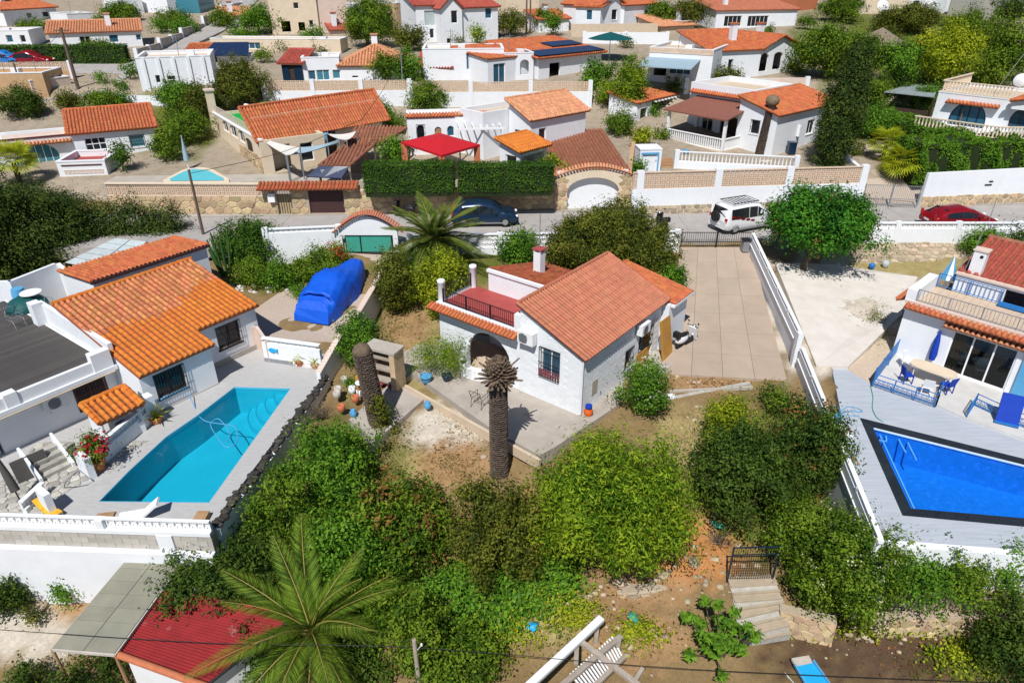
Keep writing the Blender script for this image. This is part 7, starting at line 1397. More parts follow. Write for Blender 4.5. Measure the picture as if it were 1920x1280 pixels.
MB().box(-.3, .3, -.2, .4, 3.2, 8.0).build('chimney', 'cream', h2.t); MB().box(-.4, .4, -.3, .5, 8.002, 8.15).build('chimney_cap', 'pinkwall', h2.t)
c = h.L(597, 196, 7.6); MB().box(c.x - .3, c.x + .3, c.y - .3, c.y + .3, 6.8, 8.3).build('chimney', 'red_paint', h.t)
MB().box(1.5, h.w - 2, dp + .4, dp + 4, 3.5, 7.3).build('back_block', 'pinkwall', h.t)
tt = h
for i, (a, lab, m) in enumerate((((470, 212, 6.2), 'white covered furniture on the roof terrace of the tan house', 'white_clean'), ((500, 208, 6.2), 'bright green cover on the roof terrace of the tan house', 'grass_cloth'), ((515, 214, 6.2), 'dark teal cover on the roof terrace by the orange roof', 'teal_cover'))): single('furniture_cover', lab, 'cover', MB().ell((0, 0, 0), (.9, .7, .8), 12, 7, f=lambda d: 1 + .1 * math.sin(6 * d.x + 5 * d.z + i)), m, at(*a))
def sail(label, pts, m, cat='sun sail'):
    P = [at(*p) for p in pts]; o = P[0]; n = 8; vs = []
    if len(P) == 3: P.append(P[2])
    for i in range(n + 1):
        for j in range(n + 1):
            u, v = i / n, j / n; p = P[0].lerp(P[1], u).lerp(P[3].lerp(P[2], u), v); p = p - V((0, 0, .5 * u * (1 - u) * 4 * .3 + .5 * v * (1 - v) * 4 * .3)); vs.append(p - o)
    k = len(vs); mb = MB(); fs = [(i * (n + 1) + j, (i + 1) * (n + 1) + j, (i + 1) * (n + 1) + j + 1, i * (n + 1) + j + 1) for i in range(n) for j in range(n)]; t = thing('sun_sail', label, cat, o); mb.add(vs, fs, 0, True); mb.build('cloth', m, t)
    for p in P[:3]: q = p - o; MB().tube([(q.x, q.y, 3.5 - o.z), q], .05, 6).build('pole', 'grey_metal', t)
    return t
sail('white sun sail beside the tan house', [(482, 254, 6.3), (562, 276, 6.0), (538, 291, 5.6)], 'pale_sail'); sail('grey blue sun sail in front of the white one', [(536, 292, 5.5), (560, 276, 5.7), (636, 261, 6.0), (632, 266, 5.8)], 'grey_blue_sail'); sail('small white sun sail at the end of the long orange roof', [(612, 250, 6.2), (668, 246, 6.4), (650, 262, 6.1)], 'pale_sail')
t = thing('laundry', 'pale blue sheet hanging under the grey blue sun sail', 'sheet', at(598, 302, 3.8)); MB().add([(-.8, 0, .5), (.7, .3, .5), (.75, .3, 2.0), (-.5, 0, 2.0)], [(0, 1, 2, 3)]).add([(-.5, 0, 2.0), (.75, .3, 2.0), (.8, .9, 2.1), (-.4, .8, 2.1)], [(0, 1, 2, 3)]).build('cloth', 'sky_blue', t)
for x in (-.8, .8): MB().tube([(x, .3, -.1), (x, .3, 2.1)], .03, 5).build('pole', 'white_clean', t)
def leanto(label, q, zz, m, tile='tile_brown', posts=True, zb=3.6):
    A, B, C, D = [at(*p, z) for p, z in zip(q, zz)]; o = V((A.x, A.y, 0)); t = thing('lean_to', label, 'roof', o); tile_roof(t, A - o, B - o, D - o, C - o, tile, .28, .45, n=4, ridge=False, sm=m)
    for p in (A, B, C, D) if posts else (): MB().box(p.x - o.x - .07, p.x - o.x + .07, p.y - o.y - .07, p.y - o.y + .07, zb - .3, p.z - .08).build('post', 'cream', t)
    return t
leanto('brown tiled veranda roof behind the rust coloured pole', ((648, 272), (712, 273), (762, 240), (668, 240)), (5.4, 5.4, 6.3, 6.3), 'tile_brown'); leanto('brown tiled carport roof above the solar collector', ((598, 312), (655, 312), (702, 272), (650, 272)), (4.9, 4.9, 5.5, 5.5), 'tile_brown', 'tile_brown')
t = thing('solar_panel', 'blue black solar collector below the brown carport roof', 'solar panel', at(576, 330, 4.3)); o = t.location.copy(); C = [at(574, 331, 4.3), at(640, 334, 4.3), at(655, 312, 5.0), at(598, 311, 5.0)]
sheet_roof(t, [c - o for c in C], 2, 1, 'solar', th=.06)
for c in C: MB().tube([(c.x - o.x, c.y - o.y, -.8), c - o], .03, 5).build('leg', 'grey_metal', t)
# forecourt of the tan house
t = thing('swimming_pool', 'small rounded pale blue pool on the forecourt of the tan house', 'swimming pool', at(372, 330, 3.75)); q = [tuple((at(*p, 3.75) - at(372, 330, 3.75))[:2]) for p in ((318, 336), (345, 322), (365, 317), (390, 320), (418, 334), (420, 339), (320, 340))]; q2 = [(x * 1.22, y * 1.35 + .1) for x, y in q]; MB().prism(q2[::-1] if sum(q2[i][0] * q2[(i + 1) % 7][1] - q2[(i + 1) % 7][0] * q2[i][1] for i in range(7)) < 0 else q2, -.3, .0).build('coping', 'cream', t); MB().add([(x, y, .03) for x, y in q], [list(range(7))]).build('water', 'pool_cyan', t)
t = thing('parasol', 'closed pale blue parasol at the small rounded pool', 'parasol', at(354, 318, 3.7)); MB().tube([(0, 0, 0), (0, 0, 2.6)], .03, 6).build('pole', 'white_clean', t); MB().tube([(0, 0, .7), (0, 0, 1.3), (0, 0, 2.5)], [.22, .17, .03], 9).build('canopy', 'grey_blue_sail', t)
def px_wall(label, a, b, zb, zt, m, th=.25, cap=None, name='garden_wall', ops=(), foot=None, cat='wall', y=None, zt2=None):
    """wall whose foot runs from photo point a to b at zb; zt, zt2 heights of its top at both ends"""
    p, q = (at(*a, zb), at(*b, zb)) if len(a) == 2 else (V(a), V(b)); t = thing(name, label, cat, (p.x, p.y, 0), math.degrees(math.atan2(q.y - p.y, q.x - p.x))); L = (q - p).xy.length; mb = MB(); z2 = zt2 if zt2 is not None else zt; Fm = panel(mb, (0, 0), (L, 0), zb - .6, lambda u: zt + (z2 - zt) * u / L, th, ops); mb.build('wall', m, t)
    for o_ in ops: fill(t, Fm, o_, th)
    if cap: MB().bar((0, th / 2, zt + .035), (L, th / 2, z2 + .035), th + .08, .07).build('coping', cap, t)
    t['len'] = L; return t, L
def wtop(a, zb, py): p = at(*a, zb); d = ray(a[0], py); return CH + d.z * p.y / d.y
# stone street wall with lattice, arched door and garage door
t, L = px_wall('tan stone street wall with pierced brick lattice on top, left part', (212, 402), (520, 403), 1.85, wtop((400, 402), 1.85, 366), 'mortar'); zt = wtop((400, 402), 1.85, 366); stones(t, (0, 0, 1.7), (1, 0, 0), (0, 0, 1), L, zt - 1.7, .5, 240, 'stone_tan', .05, .06, seed=21, jit=.34); breeze(t, (0, .06), (L, .06), zt, .78, 3, 'tan_block', .14, blk=.30, style=1, nobj=300); MB().box(0, L, -.02, .3, zt + .782, zt + .86).box(0, L, -.03, .28, zt - .07, zt - .002).build('coping', 'cream', t)
a = (520, 405); p = at(520, 404, 1.85); q = at(678, 402, 1.85); L = (q - p).xy.length; ang = math.degrees(math.atan2(q.y - p.y, q.x - p.x)); h = House('gatehouse', 'tan stone gatehouse front with arched door and brown roller garage door', p, ang, None, 'gatehouse'); zt = zf(h, 600, 352)
dr1, g1 = h.pop('f', 0, 519, 352, 547, 402, 'o', .5), h.pop('f', 0, 579, 353, 645, 400, 'g', fm='brown_metal', d=.14); dr1['v0'] = 1.9; g1['v0'] = 1.95
h.walls(0, L, 0, .45, 1.2, zt, 'mortar', {'f': [dr1, g1]}, th=.24, sides='frl'); stones(h.t, (0, -.0, 1.8), (1, 0, 0), (0, 0, 1), L, zt - 1.85, .42, 180, 'stone_tan', .05, .07, mask=lambda x, y: not (dr1['u0'] - .15 < x < dr1['u1'] + .15 and y < dr1['v1'] - 1.75) and not (g1['u0'] - .2 < x < g1['u1'] + .2 and y < g1['v1'] - 1.7), seed=23, jit=.34)
MB().box(dr1['u0'], dr1['u1'], .16, .2, 1.9, dr1['v1'] - .5).build('door', 'stone_tan', h.t); gr = MB()
for i in range(6): x = dr1['u0'] + (dr1['u1'] - dr1['u0']) * (i + .5) / 6; gr.box(x - .012, x + .012, .1, .12, 1.95, dr1['v1'] - .1)
gr.build('door_grille', 'black', h.t)
eave_tiles(h.t, (-1.0, .3, zt + .35), (L, .3, zt + .35), (0, -1, 0), 'tile_dark', .26, .45, 2, .16)
bx = h.pop('f', 0, 503, 362, 516, 378); MB().box(bx['u0'], bx['u1'], -.2, -.0, bx['v0'], bx['v1']).build('meter_box', 'white_clean', h.t)
t, L = px_wall('long tan rubble street wall beneath the two clipped hedges', (678, 402), (1042, 394), 1.85, wtop((850, 398), 1.85, 354), 'mortar'); zt = wtop((850, 398), 1.85, 354); stones(t, (0, 0, 1.7), (1, 0, 0), (0, 0, 1), L, zt - 1.72, .46, 260, 'stone_tan', .05, .06, seed=25, jit=.34); MB().box(0, L, -.02, .28, zt - .01, zt + .06).build('coping', 'cream', t)
def hedge(label, a, b, zb, ht, dep_, m='leaf_hedge', seed=1, ls=.13, dens=230, wob=.06):
    p, q = at(*a, zb), at(*b, zb); t = thing('hedge', label, 'hedge', p, math.degrees(math.atan2(q.y - p.y, q.x - p.x))); L = (q - p).xy.length; hedge_np('foliage', (0, 0, .05), (L, dep_, ht), m, ls, dens, seed, t, wob=wob); MB().box(.12, L - .12, .12, dep_ - .12, -.3, ht - .15).build('stems', 'leaf_core', t); return t
hedge('clipped green hedge above the street wall, left of the gap', (682, 363), (853, 361), 3.75, 1.95, 1.6, seed=2); hedge('clipped green hedge above the street wall, right of the gap', (858, 362), (1038, 360), 3.75, 1.85, 1.6, seed=3)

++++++

* **What you should do**: Return, from the data, each line that has the word "part" in it.

* **Output for this exercise**:
Keep writing the Blender script for this image. This is part 7, starting at line 1397. More parts follow. Write for Blender 4.5. Measure the picture as if it were 1920x1280 pixels.
t, L = px_wall('tan stone street wall with pierced brick lattice on top, left part', (212, 402), (520, 403), 1.85, wtop((400, 402), 1.85, 366), 'mortar'); zt = wtop((400, 402), 1.85, 366); stones(t, (0, 0, 1.7), (1, 0, 0), (0, 0, 1), L, zt - 1.7, .5, 240, 'stone_tan', .05, .06, seed=21, jit=.34); breeze(t, (0, .06), (L, .06), zt, .78, 3, 'tan_block', .14, blk=.30, style=1, nobj=300); MB().box(0, L, -.02, .3, zt + .782, zt + .86).box(0, L, -.03, .28, zt - .07, zt - .002).build('coping', 'cream', t)